Secara linguistik sepertinya sama dengan kata-kata berawalan MBO
tadi.
- Bagi masyarakat Bima, penamaan
sebuah wilayah selalu disertai dengan bumbu-bumbu legenda yang
menyertainya, dan itu berkembang secara verbal sebagai cerita rakyat.

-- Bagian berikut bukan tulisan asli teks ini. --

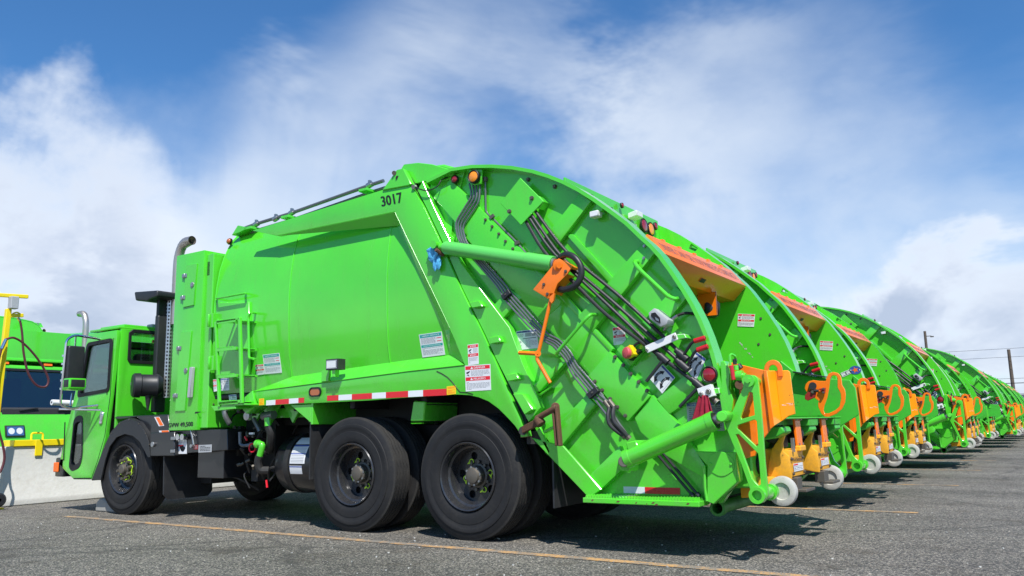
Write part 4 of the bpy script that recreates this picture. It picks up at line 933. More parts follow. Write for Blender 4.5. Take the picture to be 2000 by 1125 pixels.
# air tank with straps
TX0, TX1 = -6.74, -5.95; TZ = .60; TYc = .50
mb = MB('black_paint'); mb.lathe((TX0,TYc,TZ),(1,0,0),[(0,.001),(.02,.20),(.05,.27),(.10,.30),(TX1-TX0-.10,.30),(TX1-TX0-.05,.27),(TX1-TX0,.001)],36); tank = part('storage_tank', mb, truck, smooth=50)
for x in (-6.52,-6.12):
    mb = MB('chassis'); mb.lathe((x,TYc,TZ),(1,0,0),[(0,.300),(0,.309),(.07,.309),(.07,.300)],36); part('tank_strap', mb, tank)
mb = MB('sticker_white')
for x0, x1, a0, a1 in ((-6.43,-6.25,100,150),(-6.44,-6.25,152,182),(-6.42,-6.27,185,200)):
    pass
def on_tank(x0, x1, a0, a1, m, r=.303, n=6):
    v = []
    for i in range(n+1):
        a = math.radians(a0+(a1-a0)*i/n); v += [(x0, TYc+r*math.cos(a), TZ+r*math.sin(a)), (x1, TYc+r*math.cos(a), TZ+r*math.sin(a))]
    mb.mat(m).add(v, [(2*i,2*i+1,2*i+3,2*i+2) for i in range(n)])
on_tank(-6.42,-6.22,118,138,'sticker_white'); on_tank(-6.42,-6.20,140,178,'sticker_white'); on_tank(-6.42,-6.24,182,198,'sticker_white'); on_tank(-6.42,-6.20,140,143,'sticker_blue',.304); on_tank(-6.42,-6.20,158,160,'sticker_blue',.304); on_tank(-6.42,-6.24,183,185,'sticker_blue',.304)
for a in range(144,157,3): on_tank(-6.41,-6.22,a,a+1,'sticker_grey',.304,1)
for a in range(162,177,3): on_tank(-6.41,-6.22,a,a+1,'sticker_grey',.304,1)
part('tank_label', mb, tank)
# splash board ahead of the rear wheels
bx = -5.93
mb = MB('mud_flap'); mb.slab([(bx-.02,.03,.47),(bx-.02,.62,.47),(bx-.02,.62,1.02),(bx-.02,.03,1.02)], .015); sbd = part('splash_board', mb, truck)
mb = MB('green_paint'); mb.slab([(bx,.02,1.0),(bx,.66,1.0),(bx,.66,1.22),(bx,.02,1.22)], .03); mb.prism([(bx-.3,1.2),(bx,1.2),(bx,1.02)], .02, .05); part('splash_board_bracket', mb, sbd, bevel=.004)
mb = MB('green_paint')
for x in (-7.2,-6.95,-6.6,-6.35): mb.prism([(x,1.22),(x+.30,1.22),(x+.15,1.02)] , .25, .28)
mb.box(-7.3,-6.0,.3,.36,1.08,1.18); part('floor_gussets', mb, truck, bevel=.004)
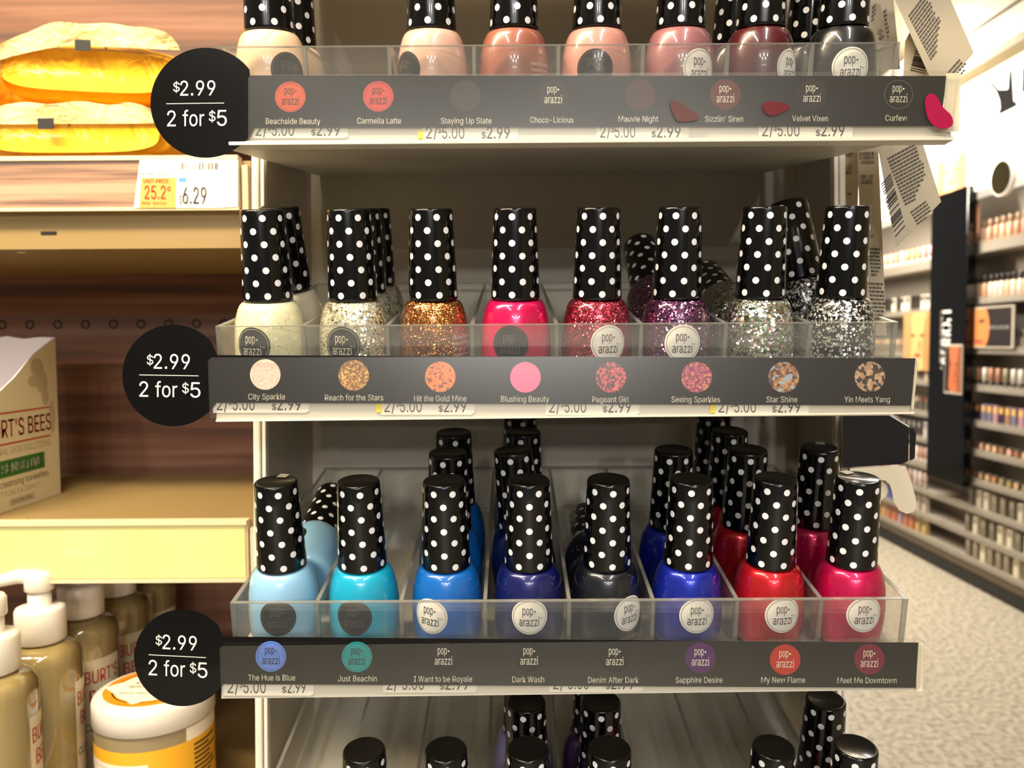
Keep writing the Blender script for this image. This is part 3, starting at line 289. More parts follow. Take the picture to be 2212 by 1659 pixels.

Dalam keseharian kita, asal-usul nama Mbojo justru tidak terdengar
sebagai riwayat tuturan lisan dari generasi ke generasi. Buku BO’ sebagai
salah satu referensi sejarah Bima, tidak menguraikan asal-usul penamaan
ini. Karena BO’ yang sampai ke tangan kita hari ini hanyalah BO catatan
silsilah, laporan perjalanan para Sultan (sebahagian berdasarkan catatan
Belanda), Cerita Asal Usul Bangsa Jin dan Dewa-Dewa serta Syair Kerajaan
Bima. Atau boleh jadi, dulunya terdapat BO’ yang menguraikan asal-usul
tanah negeri ini bermula, yang kemudian hilang ataukah pula
terbakar.
- Mbojo adalah sebuah sebutan atau julukan yang sejak awal sudah disepakati
oleh beberapa Pandita (kaum terpelajar) dan kelompok-kelompok penguasa
lama, jauh sebelum Mbojo dikemas menjadi sebuah Kerajaan Hindu oleh
Majapahit.
Catatan ini meski tidak
berdiri dalam bangunan dan kerangka ilmiah namun setidaknya dapat dijadikan
secuil acuan untuk kita berkhayal ke masa lalu. Semoga bermanfaat bagi para
budayawan, sejarawan maupun para peneliti bahasa.